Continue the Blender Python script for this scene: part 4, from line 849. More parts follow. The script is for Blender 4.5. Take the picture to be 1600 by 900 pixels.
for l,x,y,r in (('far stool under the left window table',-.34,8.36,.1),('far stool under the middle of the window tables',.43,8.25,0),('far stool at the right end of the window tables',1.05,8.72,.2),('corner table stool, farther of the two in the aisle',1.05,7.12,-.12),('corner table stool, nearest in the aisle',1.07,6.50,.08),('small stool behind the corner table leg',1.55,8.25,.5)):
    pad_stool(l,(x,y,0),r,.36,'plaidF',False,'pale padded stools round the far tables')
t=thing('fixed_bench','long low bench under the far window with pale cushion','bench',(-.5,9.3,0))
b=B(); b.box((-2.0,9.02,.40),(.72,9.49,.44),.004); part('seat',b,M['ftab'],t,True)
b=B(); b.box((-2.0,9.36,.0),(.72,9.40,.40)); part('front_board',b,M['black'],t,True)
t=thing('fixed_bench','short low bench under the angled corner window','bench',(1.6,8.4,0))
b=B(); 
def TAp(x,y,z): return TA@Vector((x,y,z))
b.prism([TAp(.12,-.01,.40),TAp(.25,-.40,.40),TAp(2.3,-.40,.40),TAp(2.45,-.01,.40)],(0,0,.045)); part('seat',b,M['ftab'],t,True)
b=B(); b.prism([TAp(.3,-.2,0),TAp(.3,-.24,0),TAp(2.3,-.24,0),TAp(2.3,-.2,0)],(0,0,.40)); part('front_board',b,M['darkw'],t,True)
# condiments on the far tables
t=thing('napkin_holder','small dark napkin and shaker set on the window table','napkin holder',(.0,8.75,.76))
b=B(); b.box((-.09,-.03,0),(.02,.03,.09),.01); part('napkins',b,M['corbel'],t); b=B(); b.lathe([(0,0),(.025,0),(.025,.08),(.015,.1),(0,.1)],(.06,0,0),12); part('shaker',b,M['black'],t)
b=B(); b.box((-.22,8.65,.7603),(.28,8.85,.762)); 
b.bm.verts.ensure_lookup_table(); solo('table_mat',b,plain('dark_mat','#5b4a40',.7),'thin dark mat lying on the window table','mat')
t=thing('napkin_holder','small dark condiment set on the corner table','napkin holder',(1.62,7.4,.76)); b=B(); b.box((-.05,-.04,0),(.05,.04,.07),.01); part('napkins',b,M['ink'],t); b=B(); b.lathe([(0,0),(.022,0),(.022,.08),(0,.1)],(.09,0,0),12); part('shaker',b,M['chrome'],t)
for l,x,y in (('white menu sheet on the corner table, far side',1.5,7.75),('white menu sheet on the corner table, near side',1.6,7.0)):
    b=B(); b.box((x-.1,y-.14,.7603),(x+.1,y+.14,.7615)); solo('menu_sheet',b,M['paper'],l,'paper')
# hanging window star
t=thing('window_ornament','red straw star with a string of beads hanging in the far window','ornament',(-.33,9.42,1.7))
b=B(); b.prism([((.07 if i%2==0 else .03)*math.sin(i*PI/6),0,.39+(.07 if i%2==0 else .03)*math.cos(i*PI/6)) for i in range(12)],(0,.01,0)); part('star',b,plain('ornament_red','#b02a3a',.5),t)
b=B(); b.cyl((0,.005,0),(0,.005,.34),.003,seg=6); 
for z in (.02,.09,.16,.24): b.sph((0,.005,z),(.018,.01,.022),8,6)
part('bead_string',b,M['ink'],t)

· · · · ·

> [WHAT IS NEEDED]:
Using the data above, repeat every line exactly.

> [ANSWER FOR THIS EXERCISE]:
Continue the Blender Python script for this scene: part 4, from line 849. More parts follow. The script is for Blender 4.5. Take the picture to be 1600 by 900 pixels.
for l,x,y,r in (('far stool under the left window table',-.34,8.36,.1),('far stool under the middle of the window tables',.43,8.25,0),('far stool at the right end of the window tables',1.05,8.72,.2),('corner table stool, farther of the two in the aisle',1.05,7.12,-.12),('corner table stool, nearest in the aisle',1.07,6.50,.08),('small stool behind the corner table leg',1.55,8.25,.5)):
    pad_stool(l,(x,y,0),r,.36,'plaidF',False,'pale padded stools round the far tables')
t=thing('fixed_bench','long low bench under the far window with pale cushion','bench',(-.5,9.3,0))
b=B(); b.box((-2.0,9.02,.40),(.72,9.49,.44),.004); part('seat',b,M['ftab'],t,True)
b=B(); b.box((-2.0,9.36,.0),(.72,9.40,.40)); part('front_board',b,M['black'],t,True)
t=thing('fixed_bench','short low bench under the angled corner window','bench',(1.6,8.4,0))
b=B(); 
def TAp(x,y,z): return TA@Vector((x,y,z))
b.prism([TAp(.12,-.01,.40),TAp(.25,-.40,.40),TAp(2.3,-.40,.40),TAp(2.45,-.01,.40)],(0,0,.045)); part('seat',b,M['ftab'],t,True)
b=B(); b.prism([TAp(.3,-.2,0),TAp(.3,-.24,0),TAp(2.3,-.24,0),TAp(2.3,-.2,0)],(0,0,.40)); part('front_board',b,M['darkw'],t,True)
# condiments on the far tables
t=thing('napkin_holder','small dark napkin and shaker set on the window table','napkin holder',(.0,8.75,.76))
b=B(); b.box((-.09,-.03,0),(.02,.03,.09),.01); part('napkins',b,M['corbel'],t); b=B(); b.lathe([(0,0),(.025,0),(.025,.08),(.015,.1),(0,.1)],(.06,0,0),12); part('shaker',b,M['black'],t)
b=B(); b.box((-.22,8.65,.7603),(.28,8.85,.762)); 
b.bm.verts.ensure_lookup_table(); solo('table_mat',b,plain('dark_mat','#5b4a40',.7),'thin dark mat lying on the window table','mat')
t=thing('napkin_holder','small dark condiment set on the corner table','napkin holder',(1.62,7.4,.76)); b=B(); b.box((-.05,-.04,0),(.05,.04,.07),.01); part('napkins',b,M['ink'],t); b=B(); b.lathe([(0,0),(.022,0),(.022,.08),(0,.1)],(.09,0,0),12); part('shaker',b,M['chrome'],t)
for l,x,y in (('white menu sheet on the corner table, far side',1.5,7.75),('white menu sheet on the corner table, near side',1.6,7.0)):
    b=B(); b.box((x-.1,y-.14,.7603),(x+.1,y+.14,.7615)); solo('menu_sheet',b,M['paper'],l,'paper')
# hanging window star
t=thing('window_ornament','red straw star with a string of beads hanging in the far window','ornament',(-.33,9.42,1.7))
b=B(); b.prism([((.07 if i%2==0 else .03)*math.sin(i*PI/6),0,.39+(.07 if i%2==0 else .03)*math.cos(i*PI/6)) for i in range(12)],(0,.01,0)); part('star',b,plain('ornament_red','#b02a3a',.5),t)
b=B(); b.cyl((0,.005,0),(0,.005,.34),.003,seg=6); 
for z in (.02,.09,.16,.24): b.sph((0,.005,z),(.018,.01,.022),8,6)
part('bead_string',b,M['ink'],t)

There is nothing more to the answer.